▶ [RAW DATA]
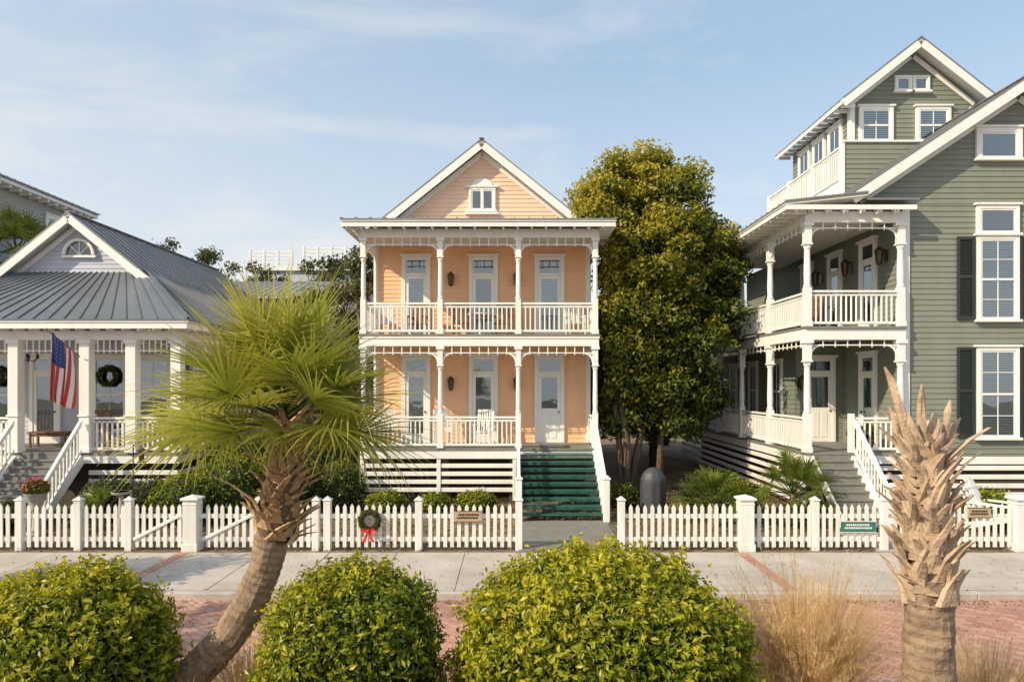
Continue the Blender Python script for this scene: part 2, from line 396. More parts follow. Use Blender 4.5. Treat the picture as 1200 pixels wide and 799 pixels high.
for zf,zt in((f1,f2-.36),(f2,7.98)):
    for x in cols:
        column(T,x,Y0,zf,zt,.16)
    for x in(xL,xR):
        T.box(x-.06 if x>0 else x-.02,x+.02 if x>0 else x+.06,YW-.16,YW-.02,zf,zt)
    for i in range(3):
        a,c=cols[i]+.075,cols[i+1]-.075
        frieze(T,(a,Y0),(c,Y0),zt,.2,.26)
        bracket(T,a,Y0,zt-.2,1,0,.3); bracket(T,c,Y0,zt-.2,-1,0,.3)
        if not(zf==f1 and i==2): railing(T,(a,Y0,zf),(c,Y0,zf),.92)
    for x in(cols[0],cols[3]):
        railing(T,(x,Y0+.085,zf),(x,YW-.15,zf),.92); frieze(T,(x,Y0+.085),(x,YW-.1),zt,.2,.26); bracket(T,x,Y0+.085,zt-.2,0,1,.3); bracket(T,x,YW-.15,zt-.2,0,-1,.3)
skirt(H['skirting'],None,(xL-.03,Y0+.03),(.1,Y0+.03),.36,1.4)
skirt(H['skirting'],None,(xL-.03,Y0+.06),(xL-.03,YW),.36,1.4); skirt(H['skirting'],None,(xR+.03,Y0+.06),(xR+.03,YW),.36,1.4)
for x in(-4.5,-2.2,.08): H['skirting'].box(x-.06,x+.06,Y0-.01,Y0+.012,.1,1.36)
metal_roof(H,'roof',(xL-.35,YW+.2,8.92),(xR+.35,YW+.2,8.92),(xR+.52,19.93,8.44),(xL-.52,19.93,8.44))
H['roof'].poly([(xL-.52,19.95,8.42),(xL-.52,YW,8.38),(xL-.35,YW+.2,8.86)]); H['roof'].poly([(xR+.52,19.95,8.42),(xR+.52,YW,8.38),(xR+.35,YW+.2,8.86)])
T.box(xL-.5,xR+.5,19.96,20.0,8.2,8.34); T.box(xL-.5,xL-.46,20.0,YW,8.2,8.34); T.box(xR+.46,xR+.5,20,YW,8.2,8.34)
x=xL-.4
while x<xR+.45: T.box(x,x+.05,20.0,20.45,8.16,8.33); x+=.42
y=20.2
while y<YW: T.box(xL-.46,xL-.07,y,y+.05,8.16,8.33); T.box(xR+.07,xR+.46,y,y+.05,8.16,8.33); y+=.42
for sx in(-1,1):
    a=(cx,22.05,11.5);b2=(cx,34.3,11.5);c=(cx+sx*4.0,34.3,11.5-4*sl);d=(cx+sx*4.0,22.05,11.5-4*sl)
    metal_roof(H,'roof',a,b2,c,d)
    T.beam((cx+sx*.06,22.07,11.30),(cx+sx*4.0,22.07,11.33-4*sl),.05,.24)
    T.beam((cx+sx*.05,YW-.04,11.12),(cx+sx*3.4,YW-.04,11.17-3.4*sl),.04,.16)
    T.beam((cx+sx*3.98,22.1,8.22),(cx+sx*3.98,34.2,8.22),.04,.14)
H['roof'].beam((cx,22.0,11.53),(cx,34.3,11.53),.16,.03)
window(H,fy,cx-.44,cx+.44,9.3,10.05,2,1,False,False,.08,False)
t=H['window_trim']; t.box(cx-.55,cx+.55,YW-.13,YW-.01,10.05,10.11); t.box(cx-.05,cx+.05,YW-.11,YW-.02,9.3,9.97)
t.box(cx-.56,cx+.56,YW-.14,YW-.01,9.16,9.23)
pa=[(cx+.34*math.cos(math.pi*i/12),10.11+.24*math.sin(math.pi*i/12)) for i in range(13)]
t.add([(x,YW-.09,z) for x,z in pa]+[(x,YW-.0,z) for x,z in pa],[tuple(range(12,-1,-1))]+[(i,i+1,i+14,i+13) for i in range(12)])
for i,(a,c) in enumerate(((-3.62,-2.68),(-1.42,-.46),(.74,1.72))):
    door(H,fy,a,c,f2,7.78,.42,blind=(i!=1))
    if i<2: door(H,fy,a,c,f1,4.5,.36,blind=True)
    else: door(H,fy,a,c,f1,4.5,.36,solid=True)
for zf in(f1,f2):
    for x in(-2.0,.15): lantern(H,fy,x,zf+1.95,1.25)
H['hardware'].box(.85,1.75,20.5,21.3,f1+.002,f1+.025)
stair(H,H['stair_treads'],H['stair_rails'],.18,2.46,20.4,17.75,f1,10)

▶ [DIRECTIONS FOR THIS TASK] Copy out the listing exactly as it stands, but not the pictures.

▶ [TASK SOLUTION]
Continue the Blender Python script for this scene: part 2, from line 396. More parts follow. Use Blender 4.5. Treat the picture as 1200 pixels wide and 799 pixels high.
for zf,zt in((f1,f2-.36),(f2,7.98)):
    for x in cols:
        column(T,x,Y0,zf,zt,.16)
    for x in(xL,xR):
        T.box(x-.06 if x>0 else x-.02,x+.02 if x>0 else x+.06,YW-.16,YW-.02,zf,zt)
    for i in range(3):
        a,c=cols[i]+.075,cols[i+1]-.075
        frieze(T,(a,Y0),(c,Y0),zt,.2,.26)
        bracket(T,a,Y0,zt-.2,1,0,.3); bracket(T,c,Y0,zt-.2,-1,0,.3)
        if not(zf==f1 and i==2): railing(T,(a,Y0,zf),(c,Y0,zf),.92)
    for x in(cols[0],cols[3]):
        railing(T,(x,Y0+.085,zf),(x,YW-.15,zf),.92); frieze(T,(x,Y0+.085),(x,YW-.1),zt,.2,.26); bracket(T,x,Y0+.085,zt-.2,0,1,.3); bracket(T,x,YW-.15,zt-.2,0,-1,.3)
skirt(H['skirting'],None,(xL-.03,Y0+.03),(.1,Y0+.03),.36,1.4)
skirt(H['skirting'],None,(xL-.03,Y0+.06),(xL-.03,YW),.36,1.4); skirt(H['skirting'],None,(xR+.03,Y0+.06),(xR+.03,YW),.36,1.4)
for x in(-4.5,-2.2,.08): H['skirting'].box(x-.06,x+.06,Y0-.01,Y0+.012,.1,1.36)
metal_roof(H,'roof',(xL-.35,YW+.2,8.92),(xR+.35,YW+.2,8.92),(xR+.52,19.93,8.44),(xL-.52,19.93,8.44))
H['roof'].poly([(xL-.52,19.95,8.42),(xL-.52,YW,8.38),(xL-.35,YW+.2,8.86)]); H['roof'].poly([(xR+.52,19.95,8.42),(xR+.52,YW,8.38),(xR+.35,YW+.2,8.86)])
T.box(xL-.5,xR+.5,19.96,20.0,8.2,8.34); T.box(xL-.5,xL-.46,20.0,YW,8.2,8.34); T.box(xR+.46,xR+.5,20,YW,8.2,8.34)
x=xL-.4
while x<xR+.45: T.box(x,x+.05,20.0,20.45,8.16,8.33); x+=.42
y=20.2
while y<YW: T.box(xL-.46,xL-.07,y,y+.05,8.16,8.33); T.box(xR+.07,xR+.46,y,y+.05,8.16,8.33); y+=.42
for sx in(-1,1):
    a=(cx,22.05,11.5);b2=(cx,34.3,11.5);c=(cx+sx*4.0,34.3,11.5-4*sl);d=(cx+sx*4.0,22.05,11.5-4*sl)
    metal_roof(H,'roof',a,b2,c,d)
    T.beam((cx+sx*.06,22.07,11.30),(cx+sx*4.0,22.07,11.33-4*sl),.05,.24)
    T.beam((cx+sx*.05,YW-.04,11.12),(cx+sx*3.4,YW-.04,11.17-3.4*sl),.04,.16)
    T.beam((cx+sx*3.98,22.1,8.22),(cx+sx*3.98,34.2,8.22),.04,.14)
H['roof'].beam((cx,22.0,11.53),(cx,34.3,11.53),.16,.03)
window(H,fy,cx-.44,cx+.44,9.3,10.05,2,1,False,False,.08,False)
t=H['window_trim']; t.box(cx-.55,cx+.55,YW-.13,YW-.01,10.05,10.11); t.box(cx-.05,cx+.05,YW-.11,YW-.02,9.3,9.97)
t.box(cx-.56,cx+.56,YW-.14,YW-.01,9.16,9.23)
pa=[(cx+.34*math.cos(math.pi*i/12),10.11+.24*math.sin(math.pi*i/12)) for i in range(13)]
t.add([(x,YW-.09,z) for x,z in pa]+[(x,YW-.0,z) for x,z in pa],[tuple(range(12,-1,-1))]+[(i,i+1,i+14,i+13) for i in range(12)])
for i,(a,c) in enumerate(((-3.62,-2.68),(-1.42,-.46),(.74,1.72))):
    door(H,fy,a,c,f2,7.78,.42,blind=(i!=1))
    if i<2: door(H,fy,a,c,f1,4.5,.36,blind=True)
    else: door(H,fy,a,c,f1,4.5,.36,solid=True)
for zf in(f1,f2):
    for x in(-2.0,.15): lantern(H,fy,x,zf+1.95,1.25)
H['hardware'].box(.85,1.75,20.5,21.3,f1+.002,f1+.025)
stair(H,H['stair_treads'],H['stair_rails'],.18,2.46,20.4,17.75,f1,10)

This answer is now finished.